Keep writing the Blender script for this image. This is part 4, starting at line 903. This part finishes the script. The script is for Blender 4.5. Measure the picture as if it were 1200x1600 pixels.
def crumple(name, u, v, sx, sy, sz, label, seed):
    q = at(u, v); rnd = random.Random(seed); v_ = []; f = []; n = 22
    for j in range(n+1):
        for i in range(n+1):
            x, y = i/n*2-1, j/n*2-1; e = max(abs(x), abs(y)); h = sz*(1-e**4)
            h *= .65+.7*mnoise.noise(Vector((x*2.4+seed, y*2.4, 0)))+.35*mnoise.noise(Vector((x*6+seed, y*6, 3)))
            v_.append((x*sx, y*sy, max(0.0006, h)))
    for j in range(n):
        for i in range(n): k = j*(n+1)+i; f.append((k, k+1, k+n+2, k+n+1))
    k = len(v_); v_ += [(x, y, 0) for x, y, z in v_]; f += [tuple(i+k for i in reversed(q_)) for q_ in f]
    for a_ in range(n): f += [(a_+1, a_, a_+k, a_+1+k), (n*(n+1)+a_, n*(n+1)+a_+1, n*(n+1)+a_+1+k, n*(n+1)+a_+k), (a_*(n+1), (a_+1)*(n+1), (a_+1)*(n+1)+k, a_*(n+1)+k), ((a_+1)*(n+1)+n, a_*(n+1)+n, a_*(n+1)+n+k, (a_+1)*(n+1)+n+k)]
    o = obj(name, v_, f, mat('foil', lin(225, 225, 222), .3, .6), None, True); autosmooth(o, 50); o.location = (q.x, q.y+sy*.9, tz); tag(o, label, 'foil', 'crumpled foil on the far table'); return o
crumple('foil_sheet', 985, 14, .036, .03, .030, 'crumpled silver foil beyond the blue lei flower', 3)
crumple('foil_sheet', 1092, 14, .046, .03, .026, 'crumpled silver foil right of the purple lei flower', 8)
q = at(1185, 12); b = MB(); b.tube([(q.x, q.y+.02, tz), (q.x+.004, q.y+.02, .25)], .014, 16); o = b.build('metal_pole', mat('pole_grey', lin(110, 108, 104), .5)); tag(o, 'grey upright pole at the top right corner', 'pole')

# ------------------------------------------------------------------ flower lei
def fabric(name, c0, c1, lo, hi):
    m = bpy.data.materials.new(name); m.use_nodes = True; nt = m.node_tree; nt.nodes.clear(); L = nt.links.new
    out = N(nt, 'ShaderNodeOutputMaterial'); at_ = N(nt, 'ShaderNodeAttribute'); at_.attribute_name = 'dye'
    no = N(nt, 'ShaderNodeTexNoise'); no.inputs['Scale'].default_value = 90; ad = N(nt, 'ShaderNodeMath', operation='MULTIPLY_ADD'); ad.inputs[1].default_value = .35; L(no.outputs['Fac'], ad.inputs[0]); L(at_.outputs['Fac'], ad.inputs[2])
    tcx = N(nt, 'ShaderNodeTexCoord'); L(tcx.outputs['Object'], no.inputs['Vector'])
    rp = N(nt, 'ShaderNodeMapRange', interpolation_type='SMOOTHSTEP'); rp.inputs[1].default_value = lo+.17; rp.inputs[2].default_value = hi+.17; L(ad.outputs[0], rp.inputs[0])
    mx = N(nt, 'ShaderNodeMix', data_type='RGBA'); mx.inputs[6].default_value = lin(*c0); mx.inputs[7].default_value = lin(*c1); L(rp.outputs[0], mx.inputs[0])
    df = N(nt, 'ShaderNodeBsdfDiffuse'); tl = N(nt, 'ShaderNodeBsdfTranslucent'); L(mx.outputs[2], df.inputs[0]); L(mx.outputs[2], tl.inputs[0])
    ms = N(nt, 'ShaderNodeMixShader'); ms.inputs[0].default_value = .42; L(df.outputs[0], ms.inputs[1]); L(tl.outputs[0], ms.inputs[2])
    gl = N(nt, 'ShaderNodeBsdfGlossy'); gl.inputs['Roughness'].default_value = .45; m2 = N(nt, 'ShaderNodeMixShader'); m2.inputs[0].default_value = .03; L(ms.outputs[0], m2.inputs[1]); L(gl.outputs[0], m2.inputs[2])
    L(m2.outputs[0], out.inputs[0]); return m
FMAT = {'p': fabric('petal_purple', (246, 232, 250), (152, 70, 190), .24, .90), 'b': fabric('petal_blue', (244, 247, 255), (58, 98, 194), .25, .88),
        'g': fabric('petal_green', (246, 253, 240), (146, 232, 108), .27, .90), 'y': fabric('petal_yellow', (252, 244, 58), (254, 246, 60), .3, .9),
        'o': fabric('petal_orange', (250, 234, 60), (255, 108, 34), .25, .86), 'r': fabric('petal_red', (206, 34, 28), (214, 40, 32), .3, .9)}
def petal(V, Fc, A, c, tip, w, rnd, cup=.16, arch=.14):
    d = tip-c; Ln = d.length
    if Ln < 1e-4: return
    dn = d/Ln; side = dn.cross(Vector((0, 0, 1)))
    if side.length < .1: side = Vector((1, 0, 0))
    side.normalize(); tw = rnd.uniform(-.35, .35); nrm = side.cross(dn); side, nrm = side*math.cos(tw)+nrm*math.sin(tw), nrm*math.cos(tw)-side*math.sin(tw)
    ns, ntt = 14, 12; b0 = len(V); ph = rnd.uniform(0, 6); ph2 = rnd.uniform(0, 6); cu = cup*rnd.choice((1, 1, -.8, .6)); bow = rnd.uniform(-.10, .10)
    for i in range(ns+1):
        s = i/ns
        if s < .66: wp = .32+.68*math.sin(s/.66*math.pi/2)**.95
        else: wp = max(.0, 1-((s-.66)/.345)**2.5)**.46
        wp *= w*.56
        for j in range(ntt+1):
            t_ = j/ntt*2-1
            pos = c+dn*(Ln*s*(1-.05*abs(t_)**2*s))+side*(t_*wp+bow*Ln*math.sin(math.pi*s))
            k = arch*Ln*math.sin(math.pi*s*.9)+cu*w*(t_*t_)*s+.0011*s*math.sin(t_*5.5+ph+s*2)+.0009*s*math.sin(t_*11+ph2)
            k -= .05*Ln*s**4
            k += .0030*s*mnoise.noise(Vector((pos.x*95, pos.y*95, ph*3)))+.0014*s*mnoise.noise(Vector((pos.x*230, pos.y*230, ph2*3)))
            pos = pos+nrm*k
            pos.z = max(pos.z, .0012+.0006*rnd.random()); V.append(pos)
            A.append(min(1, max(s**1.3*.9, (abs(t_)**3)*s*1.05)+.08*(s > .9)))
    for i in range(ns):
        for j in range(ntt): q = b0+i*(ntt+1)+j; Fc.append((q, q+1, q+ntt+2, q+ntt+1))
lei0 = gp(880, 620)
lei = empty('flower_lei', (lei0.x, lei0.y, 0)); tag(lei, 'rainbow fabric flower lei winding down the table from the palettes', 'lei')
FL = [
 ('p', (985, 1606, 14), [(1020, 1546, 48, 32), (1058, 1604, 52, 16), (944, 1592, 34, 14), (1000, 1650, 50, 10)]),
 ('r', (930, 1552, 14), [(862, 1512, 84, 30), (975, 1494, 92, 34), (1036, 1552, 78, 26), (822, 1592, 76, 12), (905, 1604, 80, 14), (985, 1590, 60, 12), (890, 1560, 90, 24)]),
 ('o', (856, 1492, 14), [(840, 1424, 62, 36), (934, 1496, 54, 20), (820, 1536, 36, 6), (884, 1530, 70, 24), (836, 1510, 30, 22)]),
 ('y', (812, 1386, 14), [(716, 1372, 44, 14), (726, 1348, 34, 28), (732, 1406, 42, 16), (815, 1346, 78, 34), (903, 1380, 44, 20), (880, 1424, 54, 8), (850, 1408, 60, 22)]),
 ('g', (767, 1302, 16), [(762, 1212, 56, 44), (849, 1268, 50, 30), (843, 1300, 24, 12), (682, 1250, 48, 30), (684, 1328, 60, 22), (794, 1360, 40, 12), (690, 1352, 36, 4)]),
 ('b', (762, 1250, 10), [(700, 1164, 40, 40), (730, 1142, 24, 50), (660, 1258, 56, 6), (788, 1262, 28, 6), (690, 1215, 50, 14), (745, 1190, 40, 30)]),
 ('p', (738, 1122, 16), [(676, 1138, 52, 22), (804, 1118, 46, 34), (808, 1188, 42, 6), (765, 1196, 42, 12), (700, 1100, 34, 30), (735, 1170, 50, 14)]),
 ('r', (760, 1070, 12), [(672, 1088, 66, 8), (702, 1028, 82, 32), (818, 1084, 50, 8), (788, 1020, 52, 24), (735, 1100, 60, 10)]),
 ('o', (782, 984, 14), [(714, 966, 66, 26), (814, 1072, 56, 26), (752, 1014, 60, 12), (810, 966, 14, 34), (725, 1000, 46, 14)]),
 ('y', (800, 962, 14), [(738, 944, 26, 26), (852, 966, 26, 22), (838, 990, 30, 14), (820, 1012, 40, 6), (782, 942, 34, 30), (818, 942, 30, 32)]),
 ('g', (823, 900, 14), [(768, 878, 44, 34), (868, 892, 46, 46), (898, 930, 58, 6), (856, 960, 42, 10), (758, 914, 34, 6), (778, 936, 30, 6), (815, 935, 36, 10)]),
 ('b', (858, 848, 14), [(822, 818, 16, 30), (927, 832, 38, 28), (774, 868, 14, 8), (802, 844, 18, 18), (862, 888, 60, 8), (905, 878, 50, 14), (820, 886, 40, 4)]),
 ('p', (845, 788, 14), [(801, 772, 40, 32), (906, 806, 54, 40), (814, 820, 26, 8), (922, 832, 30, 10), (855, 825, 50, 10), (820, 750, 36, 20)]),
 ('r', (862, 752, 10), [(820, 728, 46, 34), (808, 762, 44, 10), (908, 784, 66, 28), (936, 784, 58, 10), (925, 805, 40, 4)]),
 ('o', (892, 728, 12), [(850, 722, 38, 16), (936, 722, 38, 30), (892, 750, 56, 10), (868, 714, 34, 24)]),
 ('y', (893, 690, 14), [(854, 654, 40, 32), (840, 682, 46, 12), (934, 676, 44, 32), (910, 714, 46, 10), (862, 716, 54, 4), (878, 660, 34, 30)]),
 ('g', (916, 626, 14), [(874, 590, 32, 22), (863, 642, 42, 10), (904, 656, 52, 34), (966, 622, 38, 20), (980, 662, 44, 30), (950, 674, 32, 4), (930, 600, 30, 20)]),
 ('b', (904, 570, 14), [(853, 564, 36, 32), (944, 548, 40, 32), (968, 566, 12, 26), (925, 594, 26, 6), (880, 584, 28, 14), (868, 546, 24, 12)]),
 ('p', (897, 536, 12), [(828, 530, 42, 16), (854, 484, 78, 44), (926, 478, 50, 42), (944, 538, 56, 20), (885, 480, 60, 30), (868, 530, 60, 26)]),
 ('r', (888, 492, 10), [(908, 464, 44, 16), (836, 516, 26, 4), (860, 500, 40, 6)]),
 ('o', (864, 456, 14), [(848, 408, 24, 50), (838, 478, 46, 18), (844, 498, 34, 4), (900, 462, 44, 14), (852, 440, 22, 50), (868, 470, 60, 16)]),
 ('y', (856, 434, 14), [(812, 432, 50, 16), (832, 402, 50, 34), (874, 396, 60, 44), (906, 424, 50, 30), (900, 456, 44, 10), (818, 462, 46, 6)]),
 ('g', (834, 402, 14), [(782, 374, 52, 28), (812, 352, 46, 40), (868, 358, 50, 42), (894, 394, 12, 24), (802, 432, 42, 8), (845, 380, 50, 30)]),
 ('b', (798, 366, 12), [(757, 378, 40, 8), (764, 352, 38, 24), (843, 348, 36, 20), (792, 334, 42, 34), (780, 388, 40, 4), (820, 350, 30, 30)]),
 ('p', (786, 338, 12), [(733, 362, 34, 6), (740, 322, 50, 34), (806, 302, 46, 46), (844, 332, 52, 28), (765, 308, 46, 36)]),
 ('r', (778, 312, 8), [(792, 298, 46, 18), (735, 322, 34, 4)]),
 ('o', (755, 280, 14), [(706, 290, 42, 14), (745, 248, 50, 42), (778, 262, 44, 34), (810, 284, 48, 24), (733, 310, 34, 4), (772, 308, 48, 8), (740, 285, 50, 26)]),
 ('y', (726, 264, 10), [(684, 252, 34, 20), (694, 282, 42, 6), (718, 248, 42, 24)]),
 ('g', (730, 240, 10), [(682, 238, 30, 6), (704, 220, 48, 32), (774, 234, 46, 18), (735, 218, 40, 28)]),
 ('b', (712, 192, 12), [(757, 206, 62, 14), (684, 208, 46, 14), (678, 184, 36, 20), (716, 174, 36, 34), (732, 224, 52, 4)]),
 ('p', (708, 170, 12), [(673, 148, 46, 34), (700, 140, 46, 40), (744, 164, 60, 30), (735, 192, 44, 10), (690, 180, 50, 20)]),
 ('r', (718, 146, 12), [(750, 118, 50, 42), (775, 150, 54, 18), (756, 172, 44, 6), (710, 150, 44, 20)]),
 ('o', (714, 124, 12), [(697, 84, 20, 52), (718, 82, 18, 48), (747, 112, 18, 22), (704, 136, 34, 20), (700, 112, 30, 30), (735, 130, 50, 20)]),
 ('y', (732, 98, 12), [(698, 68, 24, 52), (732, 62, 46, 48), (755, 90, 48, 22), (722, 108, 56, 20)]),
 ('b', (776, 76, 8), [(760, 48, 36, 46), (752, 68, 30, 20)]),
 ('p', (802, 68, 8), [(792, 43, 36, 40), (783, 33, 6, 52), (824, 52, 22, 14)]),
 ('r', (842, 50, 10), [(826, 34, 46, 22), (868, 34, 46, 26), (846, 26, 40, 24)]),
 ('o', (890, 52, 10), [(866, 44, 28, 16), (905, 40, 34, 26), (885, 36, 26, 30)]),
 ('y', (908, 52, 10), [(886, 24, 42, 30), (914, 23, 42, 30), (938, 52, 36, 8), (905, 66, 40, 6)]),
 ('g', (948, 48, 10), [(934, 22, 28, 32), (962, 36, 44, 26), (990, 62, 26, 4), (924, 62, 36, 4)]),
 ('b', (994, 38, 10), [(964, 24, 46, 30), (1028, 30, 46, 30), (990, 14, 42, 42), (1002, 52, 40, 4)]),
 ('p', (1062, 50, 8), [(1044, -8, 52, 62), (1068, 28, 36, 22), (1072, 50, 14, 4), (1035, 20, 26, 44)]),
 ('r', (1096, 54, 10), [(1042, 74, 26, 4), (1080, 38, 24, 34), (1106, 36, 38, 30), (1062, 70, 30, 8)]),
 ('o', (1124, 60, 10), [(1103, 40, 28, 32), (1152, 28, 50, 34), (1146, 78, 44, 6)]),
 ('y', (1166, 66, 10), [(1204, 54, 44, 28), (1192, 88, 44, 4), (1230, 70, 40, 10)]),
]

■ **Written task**
Print, please, the lines above from the very first through the one that holds "q = at(1185, 12);", both included, word for word and with nothing else.

■ **Exercise output**
Keep writing the Blender script for this image. This is part 4, starting at line 903. This part finishes the script. The script is for Blender 4.5. Measure the picture as if it were 1200x1600 pixels.
def crumple(name, u, v, sx, sy, sz, label, seed):
    q = at(u, v); rnd = random.Random(seed); v_ = []; f = []; n = 22
    for j in range(n+1):
        for i in range(n+1):
            x, y = i/n*2-1, j/n*2-1; e = max(abs(x), abs(y)); h = sz*(1-e**4)
            h *= .65+.7*mnoise.noise(Vector((x*2.4+seed, y*2.4, 0)))+.35*mnoise.noise(Vector((x*6+seed, y*6, 3)))
            v_.append((x*sx, y*sy, max(0.0006, h)))
    for j in range(n):
        for i in range(n): k = j*(n+1)+i; f.append((k, k+1, k+n+2, k+n+1))
    k = len(v_); v_ += [(x, y, 0) for x, y, z in v_]; f += [tuple(i+k for i in reversed(q_)) for q_ in f]
    for a_ in range(n): f += [(a_+1, a_, a_+k, a_+1+k), (n*(n+1)+a_, n*(n+1)+a_+1, n*(n+1)+a_+1+k, n*(n+1)+a_+k), (a_*(n+1), (a_+1)*(n+1), (a_+1)*(n+1)+k, a_*(n+1)+k), ((a_+1)*(n+1)+n, a_*(n+1)+n, a_*(n+1)+n+k, (a_+1)*(n+1)+n+k)]
    o = obj(name, v_, f, mat('foil', lin(225, 225, 222), .3, .6), None, True); autosmooth(o, 50); o.location = (q.x, q.y+sy*.9, tz); tag(o, label, 'foil', 'crumpled foil on the far table'); return o
crumple('foil_sheet', 985, 14, .036, .03, .030, 'crumpled silver foil beyond the blue lei flower', 3)
crumple('foil_sheet', 1092, 14, .046, .03, .026, 'crumpled silver foil right of the purple lei flower', 8)
q = at(1185, 12); b = MB(); b.tube([(q.x, q.y+.02, tz), (q.x+.004, q.y+.02, .25)], .014, 16); o = b.build('metal_pole', mat('pole_grey', lin(110, 108, 104), .5)); tag(o, 'grey upright pole at the top right corner', 'pole')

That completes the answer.